Was gilt als „erlaubte Schönung“ und was als „verbotene Lüge“?
Nicht jede Ungenauigkeit im Lebenslauf ist gleich eine strafbare Handlung. Es gibt nämlich durchaus Fälle, in denen Bewerber ihre Angaben „schönen“ dürfen, ohne direkt rechtliche Konsequenzen befürchten zu müssen.

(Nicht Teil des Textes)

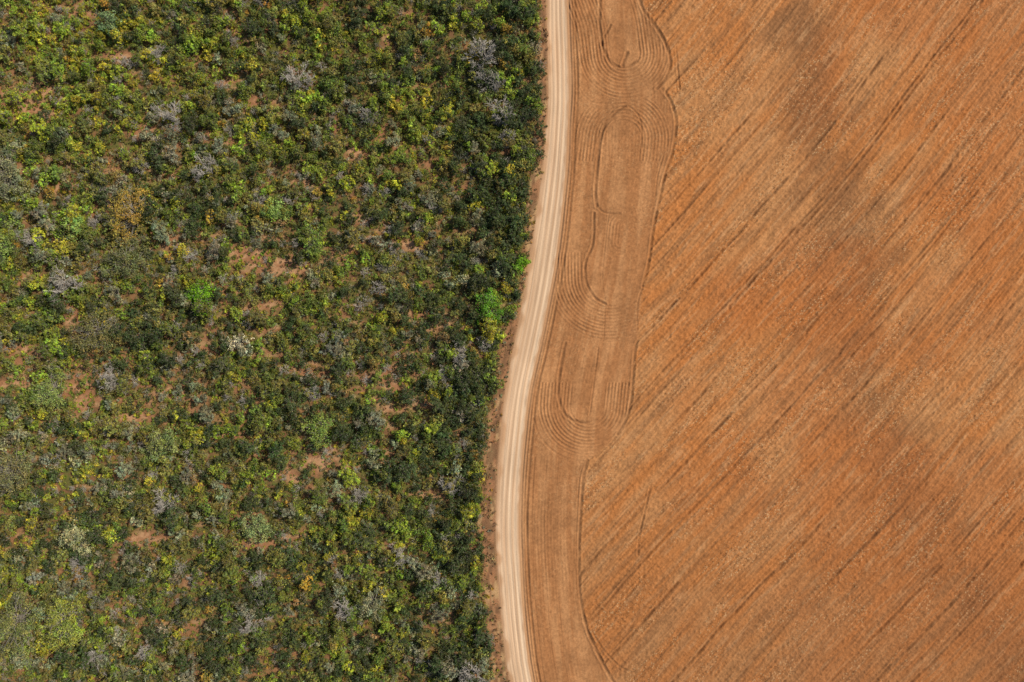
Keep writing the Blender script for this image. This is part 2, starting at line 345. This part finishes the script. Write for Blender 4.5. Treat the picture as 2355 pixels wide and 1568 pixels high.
def barebush(name,R,H,seed,lev=4,nb=7,mats=None,leafn=0,th0=.05,mn=.019):
    r=np.random.default_rng(seed);mb=MB()
    A=[];B=[];ra=[];rb=[];ends=[]
    def br(p,d,L_,rad,l):
        q=p+d*L_*.5; d2=unit(d+r.normal(size=3)*.22); e=q+d2*L_*.5
        A.append(p);B.append(q);ra.append(rad);rb.append(rad*.8);A.append(q);B.append(e);ra.append(rad*.8);rb.append(rad*.6)
        if l==0: ends.append(e);return
        for k in range(r.integers(2,5)):
            nd=unit(d2+r.normal(size=3)*.62+np.array([0,0,.08]));br(q if k==0 else e,nd,L_*r.uniform(.55,.85),rad*.62,l-1)
    for k in range(nb):
        an=2*math.pi*k/nb+r.uniform(-.4,.4);el=r.uniform(.25,1.2)
        br(np.array([0,0,H*.15]),np.array([math.cos(an)*math.cos(el),math.sin(an)*math.cos(el),math.sin(el)]),R*.46,th0,lev-1)
    mb.tube(np.array([[0,0,-.2]]),np.array([[0,0,H*.17]]),th0*2,th0*1.5,1)
    mb.tube(np.array(A),np.array(B),np.maximum(ra,mn),np.maximum(rb,mn*.8),1)
    if leafn: leaves(mb,np.array(ends)[::2],.22,leafn,.22,r)
    else: leaves(mb,np.array(ends)[:1],.05,1,.05,r)
    return mb.build(name,mats or [m_leaf,m_dry])
def tuft(name,R,H,n,seed,w=.05):
    r=np.random.default_rng(seed);mb=MB()
    th=r.uniform(0,2*np.pi,n);base=np.stack([np.cos(th)*R*.25*r.uniform(0,1,n),np.sin(th)*R*.25*r.uniform(0,1,n),np.zeros(n)],1)
    tip=np.stack([np.cos(th)*R*r.uniform(.4,1,n),np.sin(th)*R*r.uniform(.4,1,n),H*r.uniform(.5,1,n)],1)
    s=np.stack([-np.sin(th),np.cos(th),np.zeros(n)],1)*w
    midp=(base+tip)*.5+np.array([0,0,H*.25])
    lv=np.repeat(r.uniform(.65,1.35,(n,1)),3,1)
    mb.quads(np.stack([base-s*.5,base+s*.5,midp+s,midp-s],1),lv,0);mb.quads(np.stack([midp-s,midp+s,tip+s*.3,tip-s*.3],1),lv,0)
    return mb.build(name,[m_leaf,m_wood])
coll=bpy.data.collections.new("cerrado_plants")
meshes=[]
for i in range(7): meshes.append(leafy("p",1.0,[1.6,2.0,1.3,1.8,2.3,1.7,2.0][i],[13,17,11,16,20,14,10][i],25,.26,100+i,[1,.9,1.1,.8,.9,1.2,.9][i]))
for i in range(6): meshes.append(leafy("p",2.0,[3.6,4.2,3.4,4.5,3.9,3.3][i],[27,35,23,39,31,22][i],36,.31,200+i,[.8,.75,.85,.7,.65,.65][i],tw=2))
for i in range(4): meshes.append(barebush("p",1.9,2.6,300+i,4,7,mn=.020))
for i in range(3): meshes.append(barebush("p",1.5,2.2,330+i,3,7,leafn=7))
for i in range(4): meshes.append(tuft("p",.55,.6,46,400+i,.035))
for i in range(3): meshes.append(leafy("p",.5,.7,6,15,.2,500+i,1.4))
for i,me in enumerate(meshes):
    o_=bpy.data.objects.new("plant_%02d"%i,me);me.name="plant_%02d"%i;coll.objects.link(o_)
PAL=dict(yellow=C(.43,.425,.042),lime=C(.285,.385,.042),mid=C(.185,.235,.042),dark=C(.075,.105,.033),olive=C(.25,.24,.055),grey=C(.29,.305,.18),gold=C(.46,.31,.05),dry=C(.33,.205,.09),straw=C(.46,.32,.14))
names=list(PAL);palA=np.array([PAL[k] for k in names])
def scatter(objname,kinds,spacing,dens,wts,smin,smax,seed,region=None,zoff=0,pw=1.6):
    r=np.random.default_rng(seed)
    gx,gy=np.meshgrid(np.arange(-1650,1260,spacing),np.arange(-270,1840,spacing))
    x=gx.ravel()+r.uniform(-.9,.9,gx.size)*spacing;y=gy.ravel()+r.uniform(-.9,.9,gx.size)*spacing
    edge=fV(y)-3-x+16*(noise(y/28,y*0,180)-.5)+8*(noise(y/9,y*0,181)-.5)
    keep=(edge>0)&(x>-560) if region is None else region(x,y)
    x=x[keep];y=y[keep];edge=edge[keep]
    keep=r.uniform(size=len(x))<dens(x,y,edge,r);x=x[keep];y=y[keep];edge=edge[keep]
    w=np.stack([np.maximum(q,0)*np.ones(len(x)) for q in wts(x,y,edge)],1);w/=w.sum(1,keepdims=True)
    rv=np.clip(.6*r.uniform(size=len(x))+.4*sst(noise(x/26,y/26,190),.15,.85),0,.999)
    ci=(np.cumsum(w,1)<rv[:,None]).sum(1).clip(0,len(names)-1)
    tint=palA[ci]*r.uniform(.65,1.3,(len(x),1))*(1+r.uniform(-.1,.1,(len(x),3)))
    ki=np.array(kinds)[r.integers(0,len(kinds),len(x))]
    s=smin+(smax-smin)*r.uniform(size=len(x))**pw
    me=bpy.data.meshes.new(objname);me.vertices.add(len(x))
    me.vertices.foreach_set("co",np.stack([wx(x),wy(y),np.full(len(x),zoff)],1).astype(np.float32).ravel())
    def at(n,t,f,d): q=me.attributes.new(n,t,'POINT');q.data.foreach_set(f,np.ascontiguousarray(d).ravel())
    at("rot",'FLOAT_VECTOR','vector',np.stack([r.uniform(-.2,.2,len(x)),r.uniform(-.2,.2,len(x)),r.uniform(0,6.28,len(x))],1).astype(np.float32))
    at("scl",'FLOAT','value',s.astype(np.float32));at("pidx",'INT','value',ki.astype(np.int32))
    at("tint",'FLOAT_COLOR','color',np.concatenate([tint,np.ones((len(x),1))],1).astype(np.float32))
    ob=bpy.data.objects.new(objname,me);sc.collection.objects.link(ob)
    md=ob.modifiers.new("scatter",'NODES');md.node_group=NG
    print(objname,len(x));return ob
NG=bpy.data.node_groups.new("scatter_plants",'GeometryNodeTree')
NG.interface.new_socket("Geometry",in_out='INPUT',socket_type='NodeSocketGeometry');NG.interface.new_socket("Geometry",in_out='OUTPUT',socket_type='NodeSocketGeometry')
N=NG.nodes;L=NG.links;gi=N.new("NodeGroupInput");go=N.new("NodeGroupOutput");ip=N.new("GeometryNodeInstanceOnPoints")
cinf=N.new("GeometryNodeCollectionInfo");cinf.inputs["Collection"].default_value=coll;cinf.inputs["Separate Children"].default_value=True;cinf.inputs["Reset Children"].default_value=True
def na(n,t):
    q=N.new("GeometryNodeInputNamedAttribute");q.data_type=t;q.inputs["Name"].default_value=n;return q.outputs["Attribute"]
L.new(gi.outputs[0],ip.inputs["Points"]);L.new(cinf.outputs[0],ip.inputs["Instance"]);ip.inputs["Pick Instance"].default_value=True
L.new(na("pidx",'INT'),ip.inputs["Instance Index"]);L.new(na("rot",'FLOAT_VECTOR'),ip.inputs["Rotation"]);L.new(na("scl",'FLOAT'),ip.inputs["Scale"]);L.new(ip.outputs[0],go.inputs[0])
def reg(x,y,e):
    yel=1.5*sst(1-np.hypot(x+50,(y+50))/1000,0,1)+.5*sst(fbm(x/160,y/160,120,3),.45,.65)+.4*sst(np.hypot(x-870,y-300),260,0)
    gry=sst(fbm(x/150+5,y/150,121,3),.48,.66)+.5*sst(y,900,1500)*sst(x,700,100)+.3*sst(x,200,0)*sst(y,300,450)
    drk=sst(e,280,50)*1.0+.8*sst(fbm(x/120,y/120+7,122,3),.5,.65)+.25*sst(y,800,1500)
    return yel,gry,drk
def W(x,y,e):   # order: yellow lime mid dark olive grey gold dry straw
    a_,g_,d_=reg(x,y,e)
    return [.45+.9*a_,.42+.6*a_,.85,.38+1.3*d_,.75,.3+.75*g_,.09+.12*a_,.12,.03]
def Wt(x,y,e):
    a_,g_,d_=reg(x,y,e)
    return [.18+.5*a_,.28+.35*a_,.65,.38+1.3*d_,.55,.6+1.2*g_,.05,.05,.0]
def Wb(x,y,e): return [0,0,0,.3,.4,.6,.1,.5,.2]
def Wg(x,y,e):
    a_,g_,d_=reg(x,y,e);return [.9+.7*a_,.4,.35,.08,.7,.2,.2,.55,.35]
def clump(x,y,s=45,sd=130): return sst(fbm(x/s,y/s,sd,3),.36,.58)
NOTB=lambda x,y: 1-.90*bare(x,y)
scatter("shrub_undergrowth",[0,1,2,3,4,5,6],12,lambda x,y,e,r:NOTB(x,y)*(.20+.66*np.maximum(clump(x,y),sst(e,170,40))),W,.45,1.5,1,pw=1.9)
scatter("cerrado_woodland",[7,8,9,10,11,12],33,lambda x,y,e,r:(1-.85*bare(x,y))*(.14+.48*clump(x,y,80,140)+.5*sst(e,170,60))*sst(e,4,18),Wt,.45,1.1,2)
scatter("dry_bushes",[13,14,15,16],40,lambda x,y,e,r:.09+.55*sst(fbm(x/60,y/60,150,3),.48,.66)+.15*sst(e,200,60),Wb,.45,1.05,3)
scatter("sparse_bushes",[17,18,19],30,lambda x,y,e,r:(1-.5*bare(x,y))*.5,Wt,.5,1.1,4)
scatter("grass_tufts",[20,21,22,23],8.5,lambda x,y,e,r:.36+.35*clump(x,y,30,160),Wg,.5,1.2,5)
scatter("low_herbs",[24,25,26],9,lambda x,y,e,r:(1-.6*bare(x,y))*.85,W,.4,1.35,6)
vreg=lambda x,y:(x>fV(y)-14)&(x<fL(y)+1)
scatter("verge_grass",[20,21,22,23,24,25],4.6,lambda x,y,e,r:.6*sst(noise(x/12,y/30,170),.2,.7)*sst(e,-28,-2)+.12,lambda x,y,e:[.05,0,.03,.15,.35,.2,.15,1.0,.6],.3,1.0,8,vreg)
def place(name,me,pxx,pyy,s,rz):
    ob=bpy.data.objects.new(name,me);ob.location=(float(wx(pxx)),float(wy(pyy)),0);ob.scale=(s,s,s);ob.rotation_euler=(0,0,rz);sc.collection.objects.link(ob)
bm_=[barebush("bare_tree_mesh",3.0,3.9,700+i,5,9,th0=.085,mn=.025) for i in range(4)]
BT=[(165,655,44),(1090,1540,46),(480,395,36),(330,380,26),(405,275,36),(1110,140,50),(690,190,40),(265,870,34),(385,1150,34),(875,665,24),(910,580,24),(800,1395,34),(1040,1110,32),(1150,265,40),(225,1500,32),(600,1330,26),(930,1280,28),(345,1490,28),(1130,190,36),(440,590,24),
(370,130,26),(850,270,26),(1060,810,30),(720,900,26),(1010,1330,28),(190,1290,26),(600,470,22),(830,1130,26),(90,560,28),(1170,320,26),(1000,480,22),(270,740,24),(580,1430,28),(420,1300,22),(1020,860,24),(1120,790,26)]
for i,(x,y,rd) in enumerate(BT):
    place("bare_tree",bm_[i%4],x,y,rd/33,i*1.3)
def tmat(n,c): return [leaf_mat(n,tuple(c*1.2)),m_wood]
G=[((1200,605,17),C(.17,.34,.02),3.0,"green_bush"),((1128,708,34),C(.12,.28,.025),4.2,"green_tree"),((475,682,36),C(.18,.37,.02),3.8,"green_tree"),((640,487,24),C(.25,.36,.09),3,"green_tree"),
((180,520,27),C(.24,.35,.08),3.4,"green_tree"),((262,60,28),C(.2,.3,.13),3.4,"green_tree"),((315,495,52),C(.36,.26,.05),4,"golden_tree"),((55,1430,62),C(.20,.22,.065),4.8,"green_tree"),((160,1425,50),C(.27,.31,.06),4.4,"green_tree"),
((130,900,42),C(.22,.28,.075),3.8,"green_tree"),((25,400,55),C(.22,.24,.12),4.4,"grey_green_tree"),((740,985,35),C(.2,.29,.06),3.6,"green_tree"),((225,765,50),C(.19,.18,.06),4,"olive_tree"),((45,1075,52),C(.20,.20,.08),4.2,"olive_tree"),
((190,1235,34),C(.38,.38,.19),3.5,"flowering_tree"),((300,600,50),C(.15,.165,.06),4.2,"olive_tree"),((600,1215,34),C(.24,.30,.11),3.4,"green_tree"),((20,560,45),C(.2,.27,.06),4,"green_tree"),((720,555,32),C(.17,.24,.04),3.5,"green_tree"),((860,1380,34),C(.23,.25,.14),3.5,"grey_green_tree"),((380,1020,36),C(.23,.28,.09),3.6,"green_tree")]
for i,((x,y,rd),c,H,nm) in enumerate(G):
    R=rd*S;ncl=int(18+R*R*3.2)
    me=leafy(nm,R,H,ncl,48,.32,800+i,min(1.1,1.5/R+.28),mats=tmat(nm+"_leaves",c));place(nm,me,x,y,1,0)
me=leafy("white_flowering_tree",2.7,4.1,42,15,.26,950,.45,mats=[leaf_mat("white_blossom",(.80,.77,.50)),m_wood]);place("white_flowering_tree",me,562,790,1,0)
# ================================================================ LIGHT / CAMERA
el=math.radians(42);az=math.radians(66)
d=Vector((math.sin(az)*math.cos(el),math.cos(az)*math.cos(el),math.sin(el)))
sl=bpy.data.lights.new("sun",'SUN');sl.energy=4.7;sl.angle=math.radians(.6);sl.color=(1,.93,.79)
so=bpy.data.objects.new("sun",sl);so.rotation_euler=d.to_track_quat('Z','Y').to_euler();so.location=(60,30,80);sc.collection.objects.link(so)
w=bpy.data.worlds.new("World");sc.world=w;w.use_nodes=True;nt=w.node_tree
sk=nt.nodes.new("ShaderNodeTexSky");sk.sky_type='NISHITA';sk.sun_disc=False;sk.sun_elevation=el;sk.sun_rotation=az
nt.links.new(sk.outputs[0],nt.nodes["Background"].inputs[0]);nt.nodes["Background"].inputs[1].default_value=.085
cam=bpy.data.cameras.new("camera");co=bpy.data.objects.new("camera",cam);sc.collection.objects.link(co);sc.camera=co
co.location=(0,0,160);cam.sensor_width=36;cam.lens=36*160/235.5;cam.clip_end=12000;cam.clip_start=1
sc.view_settings.view_transform='Standard';sc.view_settings.look='None';sc.view_settings.exposure=0
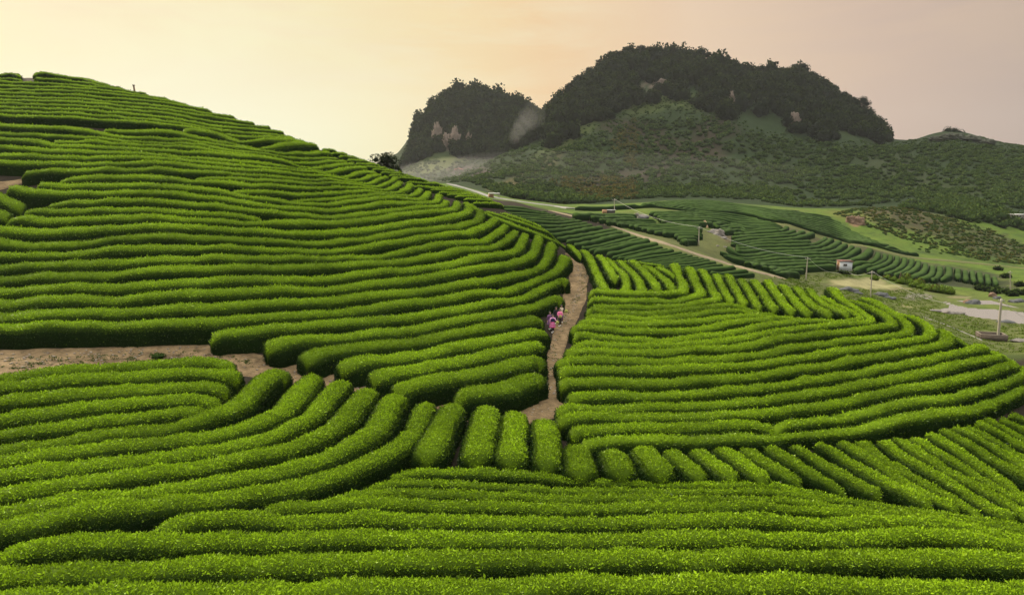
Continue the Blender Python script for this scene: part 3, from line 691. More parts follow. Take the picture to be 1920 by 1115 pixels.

Dazu gehören zum Beispiel die Hobbys im Lebenslauf, die man ohne Bedenken etwas „aufpolieren“ darf.
- Positives Formulieren: Schwächen oder Lücken im Lebenslauf dürfen grundsätzlich positiv formuliert werden, solange sie nicht falsch dargestellt werden.
- Unwesentliche Ungenauigkeiten: Kleine Fehler, die für die Eignung des Bewerbers irrelevant sind, gelten ebenfalls oft als unproblematisch.
Verboten sind jedoch:
- Erfundene Abschlüsse oder Zeugnisse
- Falsche Angaben zu Berufserfahrungen oder Fähigkeiten
- Verschweigen von relevanten Informationen (wie beispielsweise Vorstrafen, sofern sie für die Stelle relevant sind)
Praktische Tipps für Bewerber
Um rechtliche Probleme von vornherein zu vermeiden, sollten Bewerber stets aufrichtig und transparent sein:
- Seien Sie ehrlich: Machen Sie nur Angaben, die der Wahrheit entsprechen.
- Erklären Sie Lücken: Arbeitslücken oder gescheiterte Projekte können oft durch eine plausible Erklärung entschärft werden.
- Holen Sie sich Hilfe: Wenn Sie unsicher sind, wie Sie Ihren Lebenslauf gestalten sollen, wenden Sie sich an einen unabhängigen Karriereberater.
- Prüfen Sie Ihre Unterlagen: Stellen Sie sicher, dass alle Angaben korrekt und vollständig sind.